- [What to produce] Set down the material exactly as given, please, from its first line through the line that includes "COL = sc.collection".

- [Source material]
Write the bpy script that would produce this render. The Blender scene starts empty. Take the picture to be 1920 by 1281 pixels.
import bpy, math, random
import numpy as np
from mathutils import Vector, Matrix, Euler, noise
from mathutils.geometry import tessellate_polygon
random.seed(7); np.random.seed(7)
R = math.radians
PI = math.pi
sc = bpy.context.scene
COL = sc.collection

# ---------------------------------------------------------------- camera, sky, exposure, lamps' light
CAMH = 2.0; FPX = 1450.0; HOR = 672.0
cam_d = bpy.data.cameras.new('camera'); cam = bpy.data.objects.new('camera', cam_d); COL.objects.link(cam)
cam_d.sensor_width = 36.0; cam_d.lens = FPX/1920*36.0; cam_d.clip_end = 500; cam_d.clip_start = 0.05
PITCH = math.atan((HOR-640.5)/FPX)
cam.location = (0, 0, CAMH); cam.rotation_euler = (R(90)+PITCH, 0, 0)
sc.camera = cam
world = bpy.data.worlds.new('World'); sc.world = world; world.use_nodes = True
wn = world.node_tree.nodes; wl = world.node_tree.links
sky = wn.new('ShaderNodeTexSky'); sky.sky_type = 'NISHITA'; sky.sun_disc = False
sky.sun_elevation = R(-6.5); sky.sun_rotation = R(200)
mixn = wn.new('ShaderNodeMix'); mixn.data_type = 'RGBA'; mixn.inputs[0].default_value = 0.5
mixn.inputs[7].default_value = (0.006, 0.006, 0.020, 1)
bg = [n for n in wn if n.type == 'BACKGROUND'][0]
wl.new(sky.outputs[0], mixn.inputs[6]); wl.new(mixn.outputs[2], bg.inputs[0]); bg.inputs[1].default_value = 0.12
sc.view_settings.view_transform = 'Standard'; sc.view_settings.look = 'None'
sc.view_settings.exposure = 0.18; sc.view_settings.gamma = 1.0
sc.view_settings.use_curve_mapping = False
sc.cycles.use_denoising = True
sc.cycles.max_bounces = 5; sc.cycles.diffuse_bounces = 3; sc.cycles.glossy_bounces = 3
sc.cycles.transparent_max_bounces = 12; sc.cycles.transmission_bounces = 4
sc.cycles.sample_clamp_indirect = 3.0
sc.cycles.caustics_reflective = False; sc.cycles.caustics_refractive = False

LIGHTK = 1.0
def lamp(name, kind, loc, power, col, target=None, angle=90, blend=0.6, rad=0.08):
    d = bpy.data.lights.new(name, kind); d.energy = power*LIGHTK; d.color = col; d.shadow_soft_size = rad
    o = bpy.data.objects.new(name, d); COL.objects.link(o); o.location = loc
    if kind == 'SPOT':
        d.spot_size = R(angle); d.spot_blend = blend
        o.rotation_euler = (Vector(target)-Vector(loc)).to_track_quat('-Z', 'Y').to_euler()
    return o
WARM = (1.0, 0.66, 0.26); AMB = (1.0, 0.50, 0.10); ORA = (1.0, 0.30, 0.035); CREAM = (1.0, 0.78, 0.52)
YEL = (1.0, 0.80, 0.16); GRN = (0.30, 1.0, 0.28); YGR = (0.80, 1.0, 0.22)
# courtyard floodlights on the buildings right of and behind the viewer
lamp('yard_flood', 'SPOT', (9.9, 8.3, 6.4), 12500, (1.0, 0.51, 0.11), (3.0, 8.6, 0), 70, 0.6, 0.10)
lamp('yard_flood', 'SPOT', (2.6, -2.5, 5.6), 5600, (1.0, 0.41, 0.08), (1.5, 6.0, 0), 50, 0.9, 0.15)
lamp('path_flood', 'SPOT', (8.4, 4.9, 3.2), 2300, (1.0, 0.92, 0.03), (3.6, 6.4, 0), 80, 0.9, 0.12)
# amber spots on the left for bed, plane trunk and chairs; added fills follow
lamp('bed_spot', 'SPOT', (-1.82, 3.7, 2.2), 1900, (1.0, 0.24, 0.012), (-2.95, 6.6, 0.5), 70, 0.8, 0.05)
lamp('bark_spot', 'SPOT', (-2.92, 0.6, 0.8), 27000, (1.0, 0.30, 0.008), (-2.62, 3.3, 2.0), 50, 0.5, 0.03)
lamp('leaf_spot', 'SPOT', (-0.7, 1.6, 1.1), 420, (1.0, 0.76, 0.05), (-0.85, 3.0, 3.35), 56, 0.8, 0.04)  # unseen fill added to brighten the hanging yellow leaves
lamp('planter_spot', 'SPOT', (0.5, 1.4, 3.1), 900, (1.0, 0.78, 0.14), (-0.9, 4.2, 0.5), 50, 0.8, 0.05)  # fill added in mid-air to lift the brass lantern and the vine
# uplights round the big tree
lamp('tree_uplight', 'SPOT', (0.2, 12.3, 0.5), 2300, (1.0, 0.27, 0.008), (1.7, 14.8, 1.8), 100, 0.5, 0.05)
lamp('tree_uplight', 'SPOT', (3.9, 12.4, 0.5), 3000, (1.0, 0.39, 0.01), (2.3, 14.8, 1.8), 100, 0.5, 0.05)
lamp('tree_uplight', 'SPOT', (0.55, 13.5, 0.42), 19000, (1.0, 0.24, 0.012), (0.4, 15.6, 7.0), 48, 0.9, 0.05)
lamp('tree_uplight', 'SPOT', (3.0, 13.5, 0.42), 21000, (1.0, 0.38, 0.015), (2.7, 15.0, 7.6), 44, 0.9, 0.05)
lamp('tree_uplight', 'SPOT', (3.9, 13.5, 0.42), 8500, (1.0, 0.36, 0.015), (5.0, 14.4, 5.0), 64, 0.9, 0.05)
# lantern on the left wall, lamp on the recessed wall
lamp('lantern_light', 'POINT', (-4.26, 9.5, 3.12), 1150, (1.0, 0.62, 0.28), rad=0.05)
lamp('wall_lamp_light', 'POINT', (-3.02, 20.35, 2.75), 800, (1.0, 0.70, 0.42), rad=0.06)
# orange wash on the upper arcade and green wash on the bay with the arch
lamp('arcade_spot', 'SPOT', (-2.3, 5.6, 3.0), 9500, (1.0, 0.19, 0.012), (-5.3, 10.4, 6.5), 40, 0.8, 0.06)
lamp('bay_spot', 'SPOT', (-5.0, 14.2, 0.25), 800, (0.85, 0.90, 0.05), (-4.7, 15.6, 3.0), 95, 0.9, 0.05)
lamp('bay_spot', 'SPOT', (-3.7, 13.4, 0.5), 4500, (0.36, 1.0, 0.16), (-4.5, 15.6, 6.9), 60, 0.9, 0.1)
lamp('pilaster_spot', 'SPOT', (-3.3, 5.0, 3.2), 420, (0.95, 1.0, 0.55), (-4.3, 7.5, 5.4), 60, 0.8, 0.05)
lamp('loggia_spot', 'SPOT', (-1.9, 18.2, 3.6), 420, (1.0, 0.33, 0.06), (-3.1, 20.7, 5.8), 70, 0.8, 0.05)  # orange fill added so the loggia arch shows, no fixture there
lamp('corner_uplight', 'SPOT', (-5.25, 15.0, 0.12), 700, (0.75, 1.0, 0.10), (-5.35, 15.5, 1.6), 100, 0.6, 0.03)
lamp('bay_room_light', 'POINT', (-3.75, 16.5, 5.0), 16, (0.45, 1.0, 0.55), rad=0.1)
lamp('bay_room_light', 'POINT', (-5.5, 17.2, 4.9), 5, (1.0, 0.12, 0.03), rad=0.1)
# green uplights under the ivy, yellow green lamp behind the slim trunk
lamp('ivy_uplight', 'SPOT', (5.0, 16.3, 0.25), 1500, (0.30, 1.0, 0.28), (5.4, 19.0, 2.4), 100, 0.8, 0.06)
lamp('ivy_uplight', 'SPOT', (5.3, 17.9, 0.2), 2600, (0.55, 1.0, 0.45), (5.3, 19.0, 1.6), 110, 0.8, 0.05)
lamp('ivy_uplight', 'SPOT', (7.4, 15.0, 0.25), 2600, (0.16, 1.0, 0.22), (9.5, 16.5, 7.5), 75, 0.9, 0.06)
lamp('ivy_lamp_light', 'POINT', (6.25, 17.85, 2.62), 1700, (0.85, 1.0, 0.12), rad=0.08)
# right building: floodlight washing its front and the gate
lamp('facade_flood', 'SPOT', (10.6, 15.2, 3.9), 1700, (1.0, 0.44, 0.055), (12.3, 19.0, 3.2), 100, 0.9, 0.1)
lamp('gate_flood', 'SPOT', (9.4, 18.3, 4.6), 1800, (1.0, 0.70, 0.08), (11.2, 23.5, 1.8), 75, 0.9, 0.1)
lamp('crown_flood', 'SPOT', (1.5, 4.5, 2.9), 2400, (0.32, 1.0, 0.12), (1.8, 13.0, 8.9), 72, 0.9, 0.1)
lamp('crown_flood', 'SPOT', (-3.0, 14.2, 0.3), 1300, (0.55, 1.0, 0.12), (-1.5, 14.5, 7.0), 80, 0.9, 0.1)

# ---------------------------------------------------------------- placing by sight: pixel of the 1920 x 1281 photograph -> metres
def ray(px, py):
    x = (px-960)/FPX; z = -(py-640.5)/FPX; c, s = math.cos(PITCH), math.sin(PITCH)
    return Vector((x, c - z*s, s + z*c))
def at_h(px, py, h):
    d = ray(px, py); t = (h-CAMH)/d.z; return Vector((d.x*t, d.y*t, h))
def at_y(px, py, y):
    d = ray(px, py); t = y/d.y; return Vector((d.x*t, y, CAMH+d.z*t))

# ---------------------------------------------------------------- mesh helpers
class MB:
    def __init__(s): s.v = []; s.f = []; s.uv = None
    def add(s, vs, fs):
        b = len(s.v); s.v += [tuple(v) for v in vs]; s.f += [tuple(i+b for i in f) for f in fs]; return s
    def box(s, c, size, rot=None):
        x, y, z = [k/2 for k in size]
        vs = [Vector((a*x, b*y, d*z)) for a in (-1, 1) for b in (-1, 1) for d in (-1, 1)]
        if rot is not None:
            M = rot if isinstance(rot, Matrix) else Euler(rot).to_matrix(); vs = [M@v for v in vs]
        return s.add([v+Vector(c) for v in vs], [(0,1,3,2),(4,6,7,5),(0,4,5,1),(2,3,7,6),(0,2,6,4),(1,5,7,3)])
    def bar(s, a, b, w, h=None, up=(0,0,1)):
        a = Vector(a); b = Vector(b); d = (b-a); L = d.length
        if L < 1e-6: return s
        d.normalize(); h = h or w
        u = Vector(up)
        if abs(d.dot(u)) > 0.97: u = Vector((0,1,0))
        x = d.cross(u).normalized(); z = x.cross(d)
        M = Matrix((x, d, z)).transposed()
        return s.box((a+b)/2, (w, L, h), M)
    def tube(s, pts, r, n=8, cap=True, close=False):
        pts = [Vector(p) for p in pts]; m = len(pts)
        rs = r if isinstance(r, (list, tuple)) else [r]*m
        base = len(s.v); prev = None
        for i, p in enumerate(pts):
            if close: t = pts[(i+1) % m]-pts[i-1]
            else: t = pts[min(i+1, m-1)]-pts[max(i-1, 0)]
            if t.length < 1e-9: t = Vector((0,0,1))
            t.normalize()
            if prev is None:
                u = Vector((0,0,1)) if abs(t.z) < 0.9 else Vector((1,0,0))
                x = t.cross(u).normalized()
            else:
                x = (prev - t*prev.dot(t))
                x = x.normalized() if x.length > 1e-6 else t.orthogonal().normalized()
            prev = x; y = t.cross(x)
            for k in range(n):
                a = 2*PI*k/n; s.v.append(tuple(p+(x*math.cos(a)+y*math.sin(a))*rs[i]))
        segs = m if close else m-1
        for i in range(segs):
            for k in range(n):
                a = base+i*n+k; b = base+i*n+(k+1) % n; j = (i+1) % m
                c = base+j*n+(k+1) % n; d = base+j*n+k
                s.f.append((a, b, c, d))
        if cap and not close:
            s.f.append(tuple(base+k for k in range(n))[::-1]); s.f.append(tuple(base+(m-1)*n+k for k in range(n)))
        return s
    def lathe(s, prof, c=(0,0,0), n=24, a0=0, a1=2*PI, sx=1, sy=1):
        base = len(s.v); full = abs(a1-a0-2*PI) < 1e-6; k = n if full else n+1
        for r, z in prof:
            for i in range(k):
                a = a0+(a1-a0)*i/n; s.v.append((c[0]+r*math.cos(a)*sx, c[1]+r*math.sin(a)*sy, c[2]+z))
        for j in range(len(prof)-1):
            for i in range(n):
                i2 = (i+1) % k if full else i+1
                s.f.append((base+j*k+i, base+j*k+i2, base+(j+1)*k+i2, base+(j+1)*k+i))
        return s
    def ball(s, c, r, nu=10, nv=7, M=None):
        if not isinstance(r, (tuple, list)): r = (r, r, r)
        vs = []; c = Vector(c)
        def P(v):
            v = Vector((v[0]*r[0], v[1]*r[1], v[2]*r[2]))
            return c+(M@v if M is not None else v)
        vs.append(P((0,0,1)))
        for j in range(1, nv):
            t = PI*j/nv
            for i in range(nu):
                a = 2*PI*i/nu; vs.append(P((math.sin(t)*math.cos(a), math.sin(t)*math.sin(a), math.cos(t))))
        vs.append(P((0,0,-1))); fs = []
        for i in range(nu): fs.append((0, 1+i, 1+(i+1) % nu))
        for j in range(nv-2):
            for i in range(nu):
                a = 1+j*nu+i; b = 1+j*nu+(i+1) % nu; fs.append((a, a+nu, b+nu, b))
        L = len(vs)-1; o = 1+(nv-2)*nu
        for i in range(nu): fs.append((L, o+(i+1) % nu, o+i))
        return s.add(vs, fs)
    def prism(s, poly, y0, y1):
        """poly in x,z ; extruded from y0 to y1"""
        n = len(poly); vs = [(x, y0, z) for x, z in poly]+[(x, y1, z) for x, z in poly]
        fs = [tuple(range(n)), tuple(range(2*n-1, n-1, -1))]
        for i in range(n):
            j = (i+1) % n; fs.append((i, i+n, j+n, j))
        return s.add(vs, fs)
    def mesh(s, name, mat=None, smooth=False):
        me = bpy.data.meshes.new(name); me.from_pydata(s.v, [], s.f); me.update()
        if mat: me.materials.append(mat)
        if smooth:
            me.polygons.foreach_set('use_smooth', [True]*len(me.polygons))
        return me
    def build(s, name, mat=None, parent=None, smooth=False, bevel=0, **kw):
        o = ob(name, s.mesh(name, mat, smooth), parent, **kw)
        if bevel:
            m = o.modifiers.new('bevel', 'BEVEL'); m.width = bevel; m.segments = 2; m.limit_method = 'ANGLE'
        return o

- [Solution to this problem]
Write the bpy script that would produce this render. The Blender scene starts empty. Take the picture to be 1920 by 1281 pixels.
import bpy, math, random
import numpy as np
from mathutils import Vector, Matrix, Euler, noise
from mathutils.geometry import tessellate_polygon
random.seed(7); np.random.seed(7)
R = math.radians
PI = math.pi
sc = bpy.context.scene
COL = sc.collection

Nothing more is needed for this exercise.